There’s a bit of a “God of the gaps” mindset here that bothers me — just because science has to currently admit not knowing something, or just because we don’t have the vocabulary to express ourselves coherently enough for science to even begin addressing the nature of our experiences, it doesn’t imply a supernatural origin or character to them. For the most part, the reason we can’t explain these experiences is because there’s no way to get an outside perspective from which to analyze them. The nature of language and conceptual thought is such that we can only really talk about things by contrasting them with different things. To what can you compare those moments of bliss that accompany this, uh, god’s-eye view? It’s sort of like not being able to see a tiny star when looking directly at it; you have to look just to the side of it to catch a glimpse of its dim light. Hence poetry and music, which often trace a circle around the experience without ever trying to pin it down. But lacking the ability to put something immediately into words, or to reduce it to its component parts like a piece of machinery spread out on the table, does not necessarily entail that we shrug our shoulders and start talking about God instead. None of these experiences, however awe-inspiring and ineffable, do anything to offset the fact that our personalities do not survive our body’s death, or that there is nothing like monotheism’s personal God overseeing the whole shebang. Did you get that? Let me say it again, because it’s important: None of these experiences, however awe-inspiring and ineffable, do anything to offset the fact that our personalities do not survive our body’s death, or that there is nothing like monotheism’s personal, loving God overseeing the whole shebang.
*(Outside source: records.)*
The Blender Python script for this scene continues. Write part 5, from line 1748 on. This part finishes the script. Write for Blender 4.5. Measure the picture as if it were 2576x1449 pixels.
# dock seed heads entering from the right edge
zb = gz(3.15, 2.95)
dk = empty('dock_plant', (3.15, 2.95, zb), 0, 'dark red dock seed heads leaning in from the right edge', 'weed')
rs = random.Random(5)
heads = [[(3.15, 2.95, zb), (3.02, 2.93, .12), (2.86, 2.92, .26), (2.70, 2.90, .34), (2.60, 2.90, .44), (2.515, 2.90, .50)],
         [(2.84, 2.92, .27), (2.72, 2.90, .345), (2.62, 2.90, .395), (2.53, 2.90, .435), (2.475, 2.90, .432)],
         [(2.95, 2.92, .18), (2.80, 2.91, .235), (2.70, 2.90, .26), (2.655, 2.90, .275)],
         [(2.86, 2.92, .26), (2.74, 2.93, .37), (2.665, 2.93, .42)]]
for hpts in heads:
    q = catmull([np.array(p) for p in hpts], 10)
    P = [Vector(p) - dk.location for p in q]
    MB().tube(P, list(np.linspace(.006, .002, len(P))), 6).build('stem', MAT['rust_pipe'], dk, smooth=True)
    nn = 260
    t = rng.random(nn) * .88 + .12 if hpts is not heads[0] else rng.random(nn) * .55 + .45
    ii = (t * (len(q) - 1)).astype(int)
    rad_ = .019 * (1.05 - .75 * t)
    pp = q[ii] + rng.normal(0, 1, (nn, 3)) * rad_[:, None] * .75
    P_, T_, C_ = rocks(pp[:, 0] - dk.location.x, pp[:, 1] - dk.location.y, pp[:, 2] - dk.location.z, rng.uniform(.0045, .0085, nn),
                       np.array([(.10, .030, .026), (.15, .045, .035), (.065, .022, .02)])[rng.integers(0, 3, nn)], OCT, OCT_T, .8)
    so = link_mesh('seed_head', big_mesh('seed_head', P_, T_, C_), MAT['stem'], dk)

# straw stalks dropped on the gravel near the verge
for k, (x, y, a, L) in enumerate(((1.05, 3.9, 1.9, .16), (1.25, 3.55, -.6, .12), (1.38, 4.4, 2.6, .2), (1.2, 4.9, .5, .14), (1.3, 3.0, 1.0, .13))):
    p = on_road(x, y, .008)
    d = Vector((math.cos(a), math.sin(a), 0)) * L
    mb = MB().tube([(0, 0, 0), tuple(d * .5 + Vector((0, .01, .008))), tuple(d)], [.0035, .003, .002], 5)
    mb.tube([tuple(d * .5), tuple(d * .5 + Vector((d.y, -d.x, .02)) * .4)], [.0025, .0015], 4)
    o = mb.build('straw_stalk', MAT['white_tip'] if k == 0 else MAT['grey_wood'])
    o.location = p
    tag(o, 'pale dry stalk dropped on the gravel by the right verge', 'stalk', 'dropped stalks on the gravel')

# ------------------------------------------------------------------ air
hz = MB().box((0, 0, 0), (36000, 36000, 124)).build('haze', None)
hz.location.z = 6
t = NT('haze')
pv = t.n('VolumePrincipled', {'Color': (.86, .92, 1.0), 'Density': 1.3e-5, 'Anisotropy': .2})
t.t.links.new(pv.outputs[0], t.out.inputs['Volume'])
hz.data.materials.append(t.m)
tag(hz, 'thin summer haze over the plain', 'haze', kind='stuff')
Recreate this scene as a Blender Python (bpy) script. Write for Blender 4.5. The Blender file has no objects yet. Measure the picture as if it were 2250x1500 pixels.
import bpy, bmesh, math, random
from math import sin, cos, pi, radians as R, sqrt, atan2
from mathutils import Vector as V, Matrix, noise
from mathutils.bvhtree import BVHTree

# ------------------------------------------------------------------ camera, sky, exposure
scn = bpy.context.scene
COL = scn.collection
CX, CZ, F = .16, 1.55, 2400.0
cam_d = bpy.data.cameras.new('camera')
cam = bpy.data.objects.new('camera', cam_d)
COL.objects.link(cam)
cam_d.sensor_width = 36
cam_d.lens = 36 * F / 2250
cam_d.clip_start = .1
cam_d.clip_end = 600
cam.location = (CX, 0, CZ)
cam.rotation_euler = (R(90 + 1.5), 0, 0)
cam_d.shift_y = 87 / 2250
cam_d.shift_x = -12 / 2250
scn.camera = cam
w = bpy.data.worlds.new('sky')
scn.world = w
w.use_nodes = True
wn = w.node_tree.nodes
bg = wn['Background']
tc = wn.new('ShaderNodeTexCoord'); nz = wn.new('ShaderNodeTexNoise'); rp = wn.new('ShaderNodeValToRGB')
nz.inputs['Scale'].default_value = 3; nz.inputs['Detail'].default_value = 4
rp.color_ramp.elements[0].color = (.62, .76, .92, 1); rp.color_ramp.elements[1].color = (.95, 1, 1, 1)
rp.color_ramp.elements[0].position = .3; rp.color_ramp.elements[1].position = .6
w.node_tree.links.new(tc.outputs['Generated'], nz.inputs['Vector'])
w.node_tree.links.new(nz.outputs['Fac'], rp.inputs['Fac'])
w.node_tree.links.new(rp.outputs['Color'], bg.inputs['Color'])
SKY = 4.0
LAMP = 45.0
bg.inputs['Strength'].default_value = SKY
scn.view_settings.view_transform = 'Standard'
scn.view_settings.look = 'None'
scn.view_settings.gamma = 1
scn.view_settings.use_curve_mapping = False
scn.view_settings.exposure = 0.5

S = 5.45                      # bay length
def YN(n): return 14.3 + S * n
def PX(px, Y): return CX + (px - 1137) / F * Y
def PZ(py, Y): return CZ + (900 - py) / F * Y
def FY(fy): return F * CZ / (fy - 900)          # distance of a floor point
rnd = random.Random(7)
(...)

Even someone like Nietzsche, who famously said that mystical explanations, far from being deep as commonly thought, were “not even shallow”, was familiar with this sort of ecstatic communion with the spirit of life, the ground of all being, the which than which there is no whicher. The difference is, he was well aware that this is an understanding that transcends our limited, partial notions of love, peace, purpose, morality and all that good stuff. The harmony that pervades life itself includes all the notes we would call dissonant. The brief glimpses we have of “a cosmic place for everything and everything in its cosmic place” includes all the things we would call discordant. If you’re seeing only “positive” manifestations of this insight, I daresay you’re projecting a bit. All the mindless destruction and suffering that has permeated life as we know it since time immemorial has been just as necessary to the whole, which is why Nietzsche initially called his idea of the eternal recurrence “the most abysmal thought”. If you want to merge in rapturous union with the sum total of all that is, was, and ever will be, you have to accept all of it. No picking and choosing, no highlighting the parts you approve of and ignoring the rest.
We can’t exist on that level of understanding, any more than we can have a permanent drug high, a neverending orgasm, or an up without a down. Our day-to-day existence requires that we settle for imperfection and partiality. We can only visit there occasionally, and whereof we cannot speak, we must pass over in silence.